━━━━━ DATA SHOWN ━━━━━

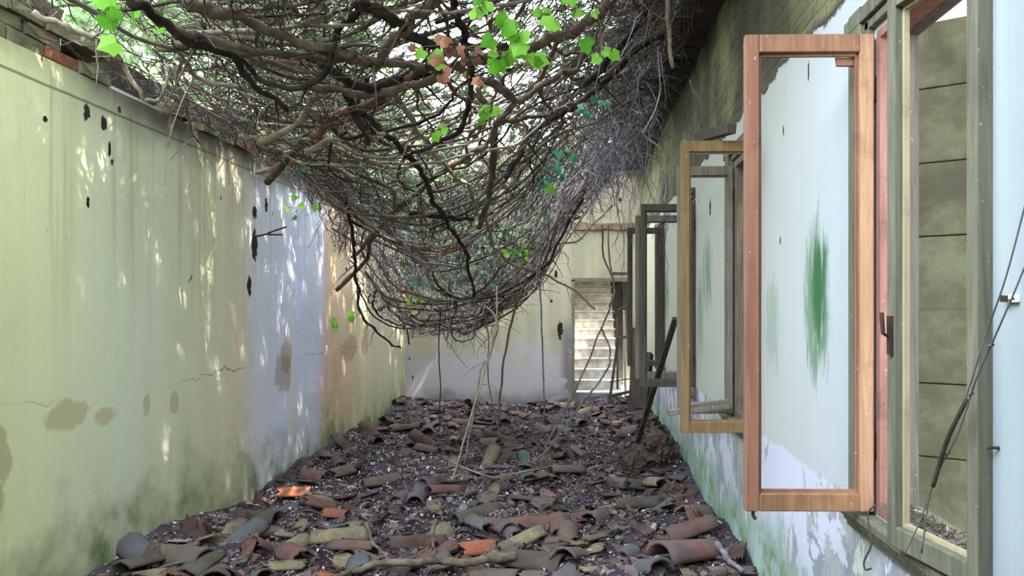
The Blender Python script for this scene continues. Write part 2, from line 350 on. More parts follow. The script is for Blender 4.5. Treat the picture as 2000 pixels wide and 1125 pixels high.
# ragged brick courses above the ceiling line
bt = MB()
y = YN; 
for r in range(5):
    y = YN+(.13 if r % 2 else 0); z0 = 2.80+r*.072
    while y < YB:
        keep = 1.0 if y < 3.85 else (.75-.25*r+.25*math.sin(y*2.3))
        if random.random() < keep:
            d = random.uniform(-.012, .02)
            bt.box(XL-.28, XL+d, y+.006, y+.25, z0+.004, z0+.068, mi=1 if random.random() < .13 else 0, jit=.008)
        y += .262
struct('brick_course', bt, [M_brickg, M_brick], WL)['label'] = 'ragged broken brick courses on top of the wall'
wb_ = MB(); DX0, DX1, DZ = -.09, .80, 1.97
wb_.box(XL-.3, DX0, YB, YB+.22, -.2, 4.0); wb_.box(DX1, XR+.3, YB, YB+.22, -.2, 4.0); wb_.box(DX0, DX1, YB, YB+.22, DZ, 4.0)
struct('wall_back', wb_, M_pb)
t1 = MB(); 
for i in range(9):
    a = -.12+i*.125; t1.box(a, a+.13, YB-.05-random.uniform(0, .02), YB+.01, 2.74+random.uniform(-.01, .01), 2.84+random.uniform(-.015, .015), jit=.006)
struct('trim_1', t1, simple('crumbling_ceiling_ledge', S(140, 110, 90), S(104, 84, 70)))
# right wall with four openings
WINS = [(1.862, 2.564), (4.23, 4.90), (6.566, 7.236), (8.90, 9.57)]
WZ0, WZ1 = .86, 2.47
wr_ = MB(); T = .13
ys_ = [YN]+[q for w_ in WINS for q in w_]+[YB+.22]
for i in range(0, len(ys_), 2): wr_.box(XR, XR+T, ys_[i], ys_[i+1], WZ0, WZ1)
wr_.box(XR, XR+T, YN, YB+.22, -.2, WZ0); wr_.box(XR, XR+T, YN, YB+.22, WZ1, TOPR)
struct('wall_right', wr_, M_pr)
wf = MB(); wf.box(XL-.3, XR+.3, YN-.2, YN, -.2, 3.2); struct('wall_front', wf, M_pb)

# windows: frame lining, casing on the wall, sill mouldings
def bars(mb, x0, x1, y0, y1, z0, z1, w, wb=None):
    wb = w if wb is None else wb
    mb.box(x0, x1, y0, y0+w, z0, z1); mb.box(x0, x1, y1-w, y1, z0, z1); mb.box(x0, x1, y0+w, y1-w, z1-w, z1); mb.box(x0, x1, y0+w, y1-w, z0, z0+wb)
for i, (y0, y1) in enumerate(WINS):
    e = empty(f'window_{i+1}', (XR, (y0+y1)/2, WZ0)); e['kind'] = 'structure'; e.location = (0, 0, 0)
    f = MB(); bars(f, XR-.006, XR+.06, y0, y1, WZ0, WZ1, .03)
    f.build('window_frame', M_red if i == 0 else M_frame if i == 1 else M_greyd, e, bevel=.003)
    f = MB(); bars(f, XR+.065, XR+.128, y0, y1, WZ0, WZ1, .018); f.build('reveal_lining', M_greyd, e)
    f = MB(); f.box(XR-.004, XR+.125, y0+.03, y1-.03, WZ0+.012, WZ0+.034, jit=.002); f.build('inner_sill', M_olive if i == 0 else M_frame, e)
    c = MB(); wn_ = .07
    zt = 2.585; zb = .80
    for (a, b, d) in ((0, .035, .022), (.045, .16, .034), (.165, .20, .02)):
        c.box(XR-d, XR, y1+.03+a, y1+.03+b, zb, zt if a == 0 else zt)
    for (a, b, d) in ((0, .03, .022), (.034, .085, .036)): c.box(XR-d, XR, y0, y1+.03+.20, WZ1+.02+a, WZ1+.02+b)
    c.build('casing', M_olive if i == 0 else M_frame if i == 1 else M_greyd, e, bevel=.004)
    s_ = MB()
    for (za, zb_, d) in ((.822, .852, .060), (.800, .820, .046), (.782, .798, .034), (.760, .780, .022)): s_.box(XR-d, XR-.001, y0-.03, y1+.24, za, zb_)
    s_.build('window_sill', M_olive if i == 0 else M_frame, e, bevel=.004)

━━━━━

Starting at the top of the listing above, please restate word for word each line up to and including the one that holds "wb_.box(XL-.3, DX0, YB, YB+.22, -.2, 4.0);", omitting every image.

_TASK SOLUTION_:
The Blender Python script for this scene continues. Write part 2, from line 350 on. More parts follow. The script is for Blender 4.5. Treat the picture as 2000 pixels wide and 1125 pixels high.
# ragged brick courses above the ceiling line
bt = MB()
y = YN; 
for r in range(5):
    y = YN+(.13 if r % 2 else 0); z0 = 2.80+r*.072
    while y < YB:
        keep = 1.0 if y < 3.85 else (.75-.25*r+.25*math.sin(y*2.3))
        if random.random() < keep:
            d = random.uniform(-.012, .02)
            bt.box(XL-.28, XL+d, y+.006, y+.25, z0+.004, z0+.068, mi=1 if random.random() < .13 else 0, jit=.008)
        y += .262
struct('brick_course', bt, [M_brickg, M_brick], WL)['label'] = 'ragged broken brick courses on top of the wall'
wb_ = MB(); DX0, DX1, DZ = -.09, .80, 1.97
wb_.box(XL-.3, DX0, YB, YB+.22, -.2, 4.0); wb_.box(DX1, XR+.3, YB, YB+.22, -.2, 4.0); wb_.box(DX0, DX1, YB, YB+.22, DZ, 4.0)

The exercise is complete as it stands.